Amazingly, Overbrook also produced future NBA players Walt Hazzard, Wayne Hightower and Hal Lear from when O’Hanlon watched as a kid, as well as Andre McCarter, Lewis Lloyd, Mike Gale and Malik Rose from later years. Interestingly, “The Brook” also produced Will Smith, the famous actor, rapper and producer, who is a co-owner of the 76ers.

“Growing up in the inner city, I was working my tail off trying to be really good,” O’Hanlon said. “And you are trying to be the best in your neighborhood and it was really hard. You don’t realize your neighborhood was as good as you are going to find.

“You don’t know that at the time. You weren’t as well traveled as kids today. You kind of grew up in your own bubble and you didn’t know how good that little bubble was at the time.”

Dunphy also commented on how life has changed, but remembers the Philly Pride coming out when the 76ers brought home the NBA championship 50 years ago.
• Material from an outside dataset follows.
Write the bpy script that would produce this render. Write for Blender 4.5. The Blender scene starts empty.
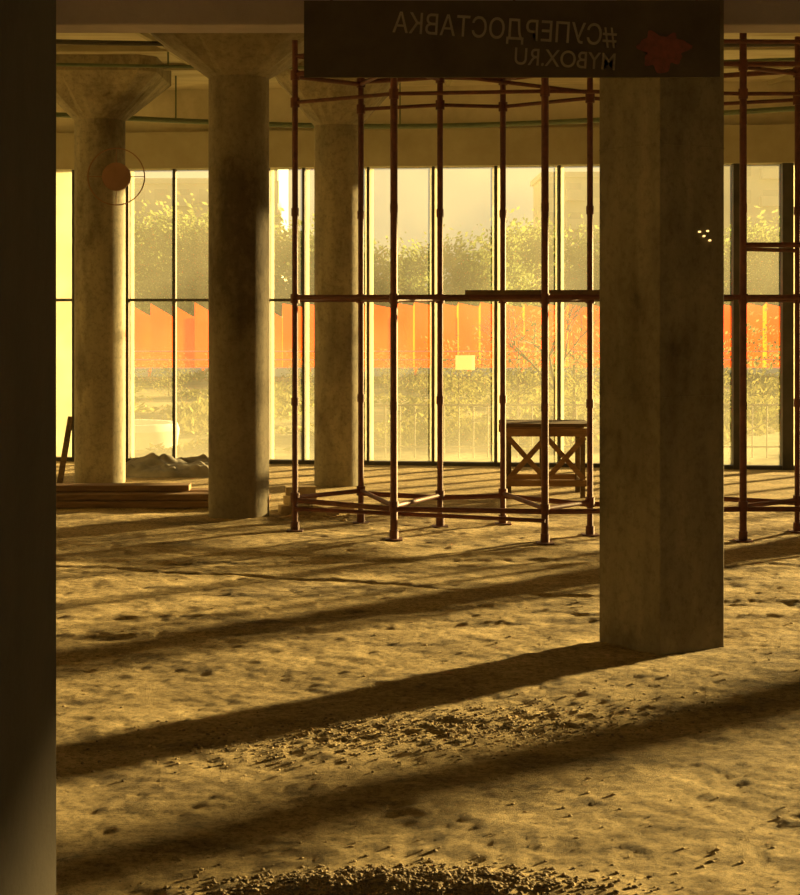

“Again, times were different than they are today and there weren’t the same celebratory thoughts, so if it would’ve been close to where the Phillies were in 2008, that would’ve been awesome,” Dunphy said about the reception of the ’67 team. ”It just wasn’t how it was.”

But it was a time when kids in West Philly could see Wilt walk down the street and imitate Wali’s trademark leg-kicking jumper and where a kid could think about wearing a thigh pad just to be like Hal.

“When we started seeing people from other cities we talked about how good the 76ers were and how they won it that year,” Dunphy recalled, “and they almost won it the following year, maybe if Cunningham doesn’t break his arm … maybe we would’ve repeated.”